Overview of IT delivery models

IT delivery models

An IT delivery model is a conceptual framework which supports a software development process and describes all assets and competencies. The exact description differs per model; think of needed (IT) skills, resources, tools, policies, procedures, methodologies, infrastructure, management, human resource functions, and delivery processes. For simplicity reasons – and readability – we use the generic term "model", although we are aware that some models are called framework, culture, mindset, approach etc.

We distinguish three groups of IT delivery models: Sequential IT delivery, High-performance IT delivery and Hybrid IT delivery.

IT delivery models

 

You can, of course, dispute to which IT delivery model a certain model belongs. We made a choice in this book regarding which models we place in which group of IT delivery models. This is necessary for clarity and the ability to describe our Quality & Testing approach. We give the two most common models per IT delivery model:

A Hybrid (or Blended or Bi-model) approach is the combination or integration of two separate but coherent development models. One model focused on predictability and the other on exploration. The first model is optimized for areas that are well-understood and well-known. The second model is optimized for areas of uncertainty. Combining a more predictable evolution of products and technologies with new and innovative ones is the essence of a hybrid approach. The combinations are not fixed.

  • Sequential IT delivery
    • The Waterfall model contains phases which are successively executed, testing is typically only a phase at the end.
    • The V model (the V-shaped Validation & Verification model) is a modified version of the waterfall model in which the relationships between development stages and testing stages are given.
  • High-performance IT delivery
    • The Scrum framework [Scrum 2017] is built upon scrum teams and their corresponding roles, events and products.

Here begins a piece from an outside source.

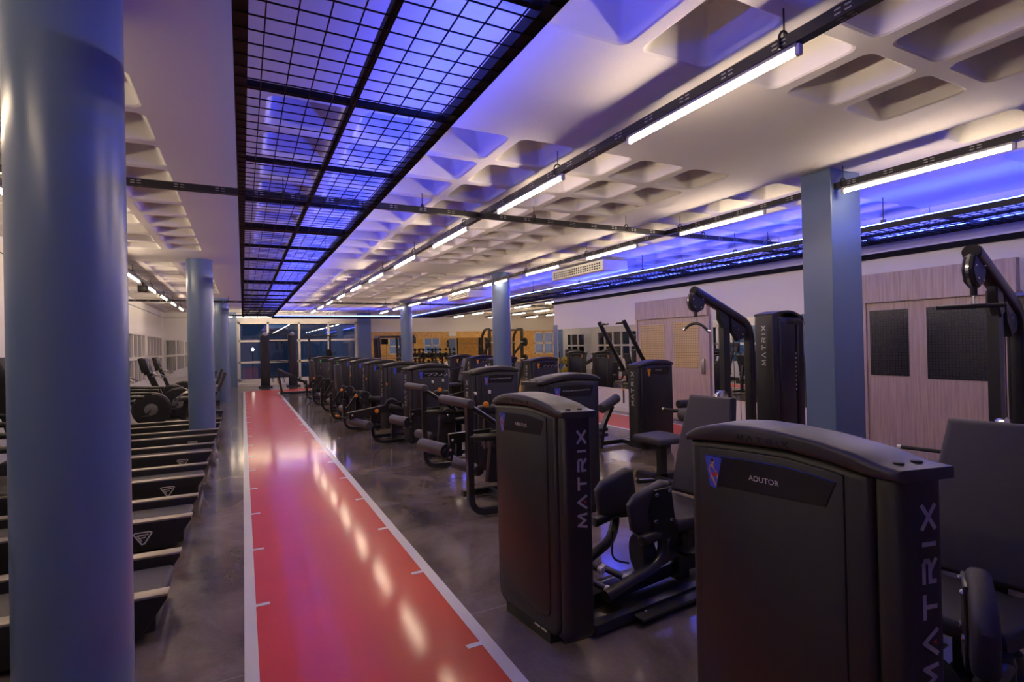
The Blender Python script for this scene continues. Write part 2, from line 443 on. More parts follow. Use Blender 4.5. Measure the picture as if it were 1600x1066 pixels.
for k, h in enumerate(SW): window('window_%d' % (9+k), 'y', YE-.06, *h, [(h[0]+h[1])/2], [1.55], fw=.1)

# trims
b = MB(); b.box(XL, YB-.02, 0, -.20, YB, .14); b.box(4.75, YB-.02, 0, XF, YB, .14); struct(b.build('baseboard_back', 'whiteframe', smooth=False))
b = MB(); b.box(XR-.02, Y0, 0, XR, 2.6, .10); b.box(XR-.02, 4.25, 0, XR, 6.9, .10); b.box(XR-.02, 8.9, 0, XR, YE, .10); struct(b.build('baseboard_right', 'whiteframe', smooth=False))
b = MB(); b.box(BW[0]-.03, YB-.06, .0, BW[1]+.01, YB-.001, .10); struct(b.build('trim_1', 'wall', smooth=False))
# blue pilasters beside the back window and on the right wall
b = MB(); b.box(-.78, YB-.25, 0, -.22, YB, H); struct(b.build('trim_2', 'blue', smooth=False))
b = MB(); b.box(4.73, YB-.3, 0, 5.30, YB, H); struct(b.build('trim_3', 'blue', smooth=False))
b = MB(); b.box(XR-.12, 2.20, 0, XR, 2.62, 1.95); struct(b.build('trim_4', 'blue', smooth=False))
b = MB(); b.box(XR-.012, YE-.16, 0, XR+.16, YE+.02, 2.02); struct(b.build('trim_5', 'blue', smooth=False))
# osb cladding on the back wall and on the side wall of the rear room
wall_with_holes('trim_6', 'y', YB, -.02, 5.31, XF, .14, 2.23, BO[1:], 'osb')
wall_with_holes('trim_7', 'y', YE, .02, XR+.02, XF, 0, 2.3, SW, 'osb')
wall_with_holes('trim_8', 'x', XF, -.02, YE+.05, YB-.05, 0, 2.3, [], 'osb')
b = MB(); b.box(9.20, YB-.06, .14, 9.54, YB-.02, 1.88); struct(b.build('column_reflection', 'blue', smooth=False))  # solid blue strip standing in for a column's reflection in the mirror

# mirrors
def mirror(axis, pos, a0, a1, z0, z1, label, panels=2):
    t = thing('wall_mirror', ((pos, (a0+a1)/2, z0) if axis == 'x' else ((a0+a1)/2, pos, z0)), 0, label, 'mirror')
    w = (a1-a0)/panels
    for k in range(panels):
        g = MB(); c0 = -(a1-a0)/2+k*w+.003; c1 = c0+w-.006
        if axis == 'x': g.box(-.012, c0, 0, 0, c1, z1-z0)
        else: g.box(c0, -.012, 0, c1, 0, z1-z0)
        g.build('mirror_panel', 'mirror', t, smooth=False)
    return t
mirror('x', XR-.001, 8.90, 12.10, .5, 1.9, 'frameless wall mirror between the blue pilaster and the lit sliding door', 3)
mirror('x', XR-.001, 4.28, 6.86, .5, 1.9, 'frameless wall mirror behind the lat pulldown post, right of the lit sliding door', 3)
mirror('y', YB-.021, 5.35, 9.18, .62, 1.90, 'long mirror on the board-clad back wall behind the dumbbell rack', 4)
mirror('y', YB-.021, 9.60, 12.0, .62, 1.90, 'mirror on the board-clad back wall right of the narrow blue column-reflection strip', 2)
mirror('y', YB-.001, -2.78, -1.25, .5, 1.98, 'mirror on the short back wall beside the left windows', 2)

# sliding doors
def sliding_door(n, y0, y1, panes, glassmat, handle_y):
    b = MB(); b.box(XR-.04, y0, .02, XR, y1, 2.0)
    b.box(XR-.09, y0-.02, 1.985, XR, y1+.02, 2.36)
    b.box(XR-.06, y1, .0, XR, y1+.04, 2.0); b.box(XR-.06, y0-.04, .0, XR, y0, 2.0)
    d = struct(b.build('door_%d' % n, 'wood', smooth=False))
    for a, c, z0, z1 in panes:
        g = MB(); g.box(XR-.046, a, z0, XR-.038, c, z1); g.build('wired_glass', glassmat, d, smooth=False)
    if handle_y:
        b = MB(); b.rbox(XR-.075, handle_y-.035, .92, XR-.04, handle_y+.035, 1.2, .008); b.build('handle', 'steel', d)
    return d
sliding_door(1, 6.95, 8.85, [(8.06, 8.77, 1.02, 1.87), (7.17, 7.80, 1.02, 1.89)], 'wiredlit', 7.06)
sliding_door(2, 2.67, 4.22, [(3.72, 4.18, 1.03, 1.88), (2.80, 3.52, 1.01, 1.88)], 'wireddark', None)

# columns
def column(x, y, r=.2):
    b = MB(); n = 40
    b.cyl((x, y, 0), (x, y, H), r, n, caps=False); return struct(b.build('column', 'blue'))
for x, y in ((-.645, 2.83), (-.64, 10.55), (-.56, 18.2), (5.06, 10.5), (5.07, 18.1)): column(x, y)
b = MB(); b.rbox(4.815, 3.01, 0, 5.27, 3.30, H, .008, 2); struct(b.build('column', 'blue', smooth=False))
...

Scrum assumes that knowledge arises from experience and taking decisions based on what is known. Scrum uses an iterative, incremental approach to optimize transparency and control risks with an agile mindset (refer to www.scrum.org).
    • DevOps is a cross-functional systems engineering culture that aims to unify systems development (Dev) and systems operations (Ops). Other expertise, such as Business Analysis and Quality Assurance are usually integrated. It aims to solve inefficiencies within the systems manufacturing process. DevOps culture has an Agile mindset that can be supported/implemented by, for example, the Scrum framework.
  • Hybrid IT delivery
    • In the hybrid Demand/Supply model, a sequential model like Waterfall is often combined with a high-performance IT delivery framework like Scrum.
    • The Scaled Agile Framework (or SAFe®) [SAFe 2019] is a set of organization and workflow patterns intended to guide enterprises in scaling lean and agile practices beyond a single team. It promotes alignment, collaboration, and delivery across large numbers of agile teams (refer to www.scaledagileframework.com).

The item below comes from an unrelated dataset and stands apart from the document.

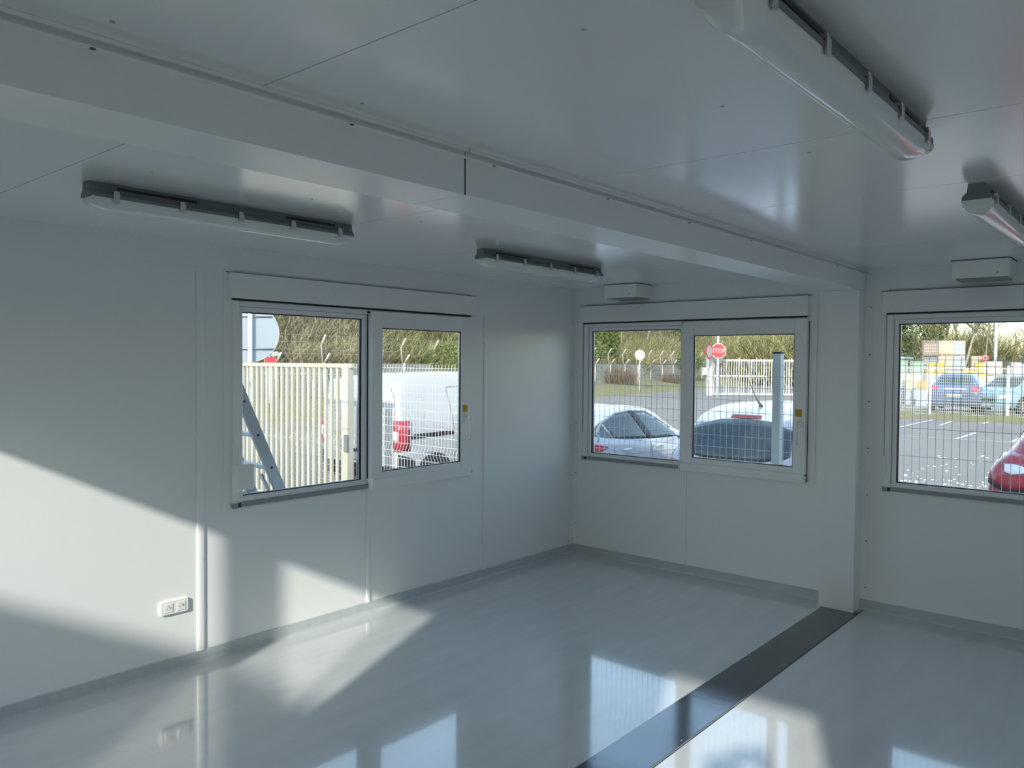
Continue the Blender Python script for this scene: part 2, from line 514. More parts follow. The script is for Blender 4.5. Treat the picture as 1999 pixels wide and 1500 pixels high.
# ---------------------------------------------------------------- windows
def window_unit(num, axis, a0, pos, sgn, width=2.07, flip=False, sr=2.03, rb=2.05):
    """Two-pane sliding window seen from inside; local u runs left to right, d towards the room.
       axis 'x': wall plane y=pos, u -> x ; axis 'y': wall plane x=pos, u -> y"""
    def B(mb, u0, u1, d0, d1, z0, z1, b=0.0):
        if flip: u0, u1 = width - u1, width - u0
        f = (lambda *q: mb.rbox(*q, b=b)) if b else mb.box
        e0, e1 = sorted((pos + sgn * d0, pos + sgn * d1))
        if axis == 'x': f(a0 + u0, a0 + u1, e0, e1, z0, z1)
        else: f(e0, e1, a0 + u0, a0 + u1, z0, z1)
    W = width
    root = bpy.data.objects.new('window_%d' % num, None); C.objects.link(root); struct(root)
    # flat cover frame around the opening
    m = MB()
    B(m, -0.03, 0.03, 0.0, 0.010, 0.845, 2.262); B(m, W - 0.03, W + 0.03, 0.0, 0.010, 0.845, 2.262)
    B(m, 0.03, W - 0.03, 0.0, 0.010, 0.845, 0.872)
    m.build('cover_frame', 'pvc_white', root)
    # roller shutter box
    m = MB(); B(m, -0.005, rb, 0.0, 0.042, 2.098, 2.246, 0.004)
    bx_ = m.build('shutter_box', 'pvc_white', root)
    m = MB(); B(m, -0.02, rb + 0.02, 0.0, 0.014, 2.2475, 2.2515)
    m.build('shutter_box_cover', 'dark_metal', bx_)
    m = MB(); B(m, 0.02, W - 0.045, 0.004, 0.030, 2.0885, 2.098)
    m.build('shutter_slot', 'black_gasket', bx_)
    # outer frame set in the wall
    m = MB()
    B(m, 0.022, 0.062, -0.06, 0.022, 0.872, 2.088, 0.003); B(m, sr - 0.02, W - 0.005, -0.06, 0.012, 0.872, 2.088, 0.003)
    B(m, 0.062, W - 0.055, -0.06, 0.020, 2.055, 2.088, 0.003); B(m, 0.062, W - 0.055, -0.06, 0.018, 0.893, 0.915, 0.003)
    m.build('frame', 'pvc_white', root)
    # bottom running rail
    m = MB(); B(m, 0.012, W - 0.02, 0.010, 0.030, 0.866, 0.892)
    rl = m.build('rail', 'rail_grey', root)
    m = MB(); B(m, 0.012, 0.045, 0.028, 0.033, 0.862, 0.890); 
    m.build('rail_end', 'rail_grey', rl)
    m = MB(); B(m, 0.047, 0.066, 0.028, 0.0315, 0.866, 0.890)
    m.build('rail_stop', 'black_gasket', rl)
    m = MB()
    for k in range(6): B(m, 0.25 + 0.16 * k, 0.256 + 0.16 * k, 0.030, 0.0308, 0.876, 0.882)
    m.build('rail_screw', 'screw', rl)
    def sash(name, u0, u1, z0, z1, d0, d1, bl, br, bt, bb):
        m = MB()
        B(m, u0, u0 + bl, d0, d1, z0, z1, 0.004); B(m, u1 - br, u1, d0, d1, z0, z1, 0.004)
        B(m, u0 + bl, u1 - br, d0, d1 - 0.002, z1 - bt, z1, 0.002); B(m, u0 + bl, u1 - br, d0, d1 - 0.002, z0, z0 + bb, 0.002)
        s = m.build(name, 'pvc_white', root)
        gu0, gu1, gz0, gz1 = u0 + bl, u1 - br, z0 + bb, z1 - bt
        g = MB(); t = 0.005
        for dd0, dd1 in ((d0 + 0.012, d1 - 0.012),):
            B(g, gu0, gu0 + t, dd0, dd1, gz0, gz1); B(g, gu1 - t, gu1, dd0, dd1, gz0, gz1)
            B(g, gu0, gu1, dd0, dd1, gz0, gz0 + t); B(g, gu0, gu1, dd0, dd1, gz1 - t, gz1)
        g.build('gasket', 'black_gasket', s)
        g = MB(); dm = (d0 + d1) / 2; t2 = 0.009
        B(g, gu0 + 0.002, gu0 + t2, dm - 0.004, dm + 0.004, gz0, gz1); B(g, gu1 - t2, gu1 - 0.002, dm - 0.004, dm + 0.004, gz0, gz1)
        B(g, gu0, gu1, dm - 0.004, dm + 0.004, gz0 + 0.001, gz0 + 0.007); B(g, gu0, gu1, dm - 0.004, dm + 0.004, gz1 - 0.007, gz1 - 0.001)
        g.build('spacer', 'alu_spacer', s)
        g = MB()
        B(g, gu0 - 0.004, gu1 + 0.004, dm + 0.004, dm + 0.0045, gz0 - 0.004, gz1 + 0.004)
        g.build('pane', 'pane', s)
        return s
    sash('fixed_sash', 0.064, 1.045, 0.915, 2.053, -0.052, 0.004, 0.030, 0.058, 0.030, 0.010)
    ss = sash('sliding_sash', 1.030, sr, 0.905, 2.078, 0.010, 0.052, 0.095, 0.093, 0.112, 0.066)
    # deep bottom cover of the sliding sash
    m = MB(); B(m, 1.028, sr, 0.012, 0.078, 0.862, 0.928, 0.004)
    bc = m.build('bottom_cover', 'pvc_white', ss)
    m = MB(); B(m, 1.020, 1.0285, 0.030, 0.080, 0.858, 0.934)
    m.build('cover_cap', 'plastic_white', bc)
    m = MB(); B(m, 1.024, 1.029, 0.005, 0.013, 0.93, 2.055); B(m, 1.012, 1.030, 0.022, 0.030, 2.062, 2.075)
    B(m, sr + 0.001, sr + 0.005, 0.009, 0.014, 0.864, 2.06)  # black strip standing in for the shade in the gap beside the sash
    m.build('sash_seal_and_gap_shade', 'black_gasket', ss)
    # pull handle, sticker
    hu = sr - 0.045
    def P(u, d, z):
        uu = (W - u) if flip else u
        return (a0 + uu, pos + sgn * d, z) if axis == 'x' else (pos + sgn * d, a0 + uu, z)
    m = MB(); m.tube([P(hu, 0.05, 1.318), P(hu, 0.082, 1.322), P(hu, 0.100, 1.312), P(hu, 0.106, 1.29), P(hu, 0.106, 1.18), P(hu, 0.100, 1.156), P(hu, 0.086, 1.148), P(hu, 0.076, 1.15)], [0.010, 0.010, 0.0095, 0.009, 0.008, 0.008, 0.008, 0.006], 8)
    hd = m.build('handle', 'plastic_white', ss)
    m = MB(); B(m, hu - 0.016, hu + 0.016, 0.051, 0.060, 1.27, 1.345, 0.002)
    m.build('handle_plate', 'plastic_white', hd)
    m = MB(); B(m, hu - 0.034, hu + 0.018, 0.0522, 0.053, 1.350, 1.405)
    st = m.build('sticker', 'yellow_sticker', ss); st['label'] = 'small yellow warning sticker above the pull handle'
    return root, P, B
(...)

IT delivery models and development activities

If you look at some development activities (Design, Code, Test and Deploy), you could – roughly – see the following differences between the IT delivery models. In Sequential IT delivery, the activities are carried out one after the other. In high-performance IT delivery, the activities are carried out iteratively or in parallel. In Hybrid IT delivery, it is a combination of the above.

Development activities

 

IT delivery models and "working agile"

One could say, the phrase "working Agile" is synonymous with the software development performed by persons with an Agile mindset. The latter is the mindset as defined in the four values and twelve principles of the Agile Manifesto. [Agile Manifesto 2001]

A mindset belongs to a person and is therefore model independent. It is therefore possible to work with an Agile mindset in all of the IT delivery models. An Agile mindset is, however, a prerequisite for being able to work in a high-performance IT delivery model.

The difference between Scrum and DevOps, which are both high-performance IT delivery models, is that in Scrum the deployment is at the end of each sprint, in DevOps there is continuous deployment.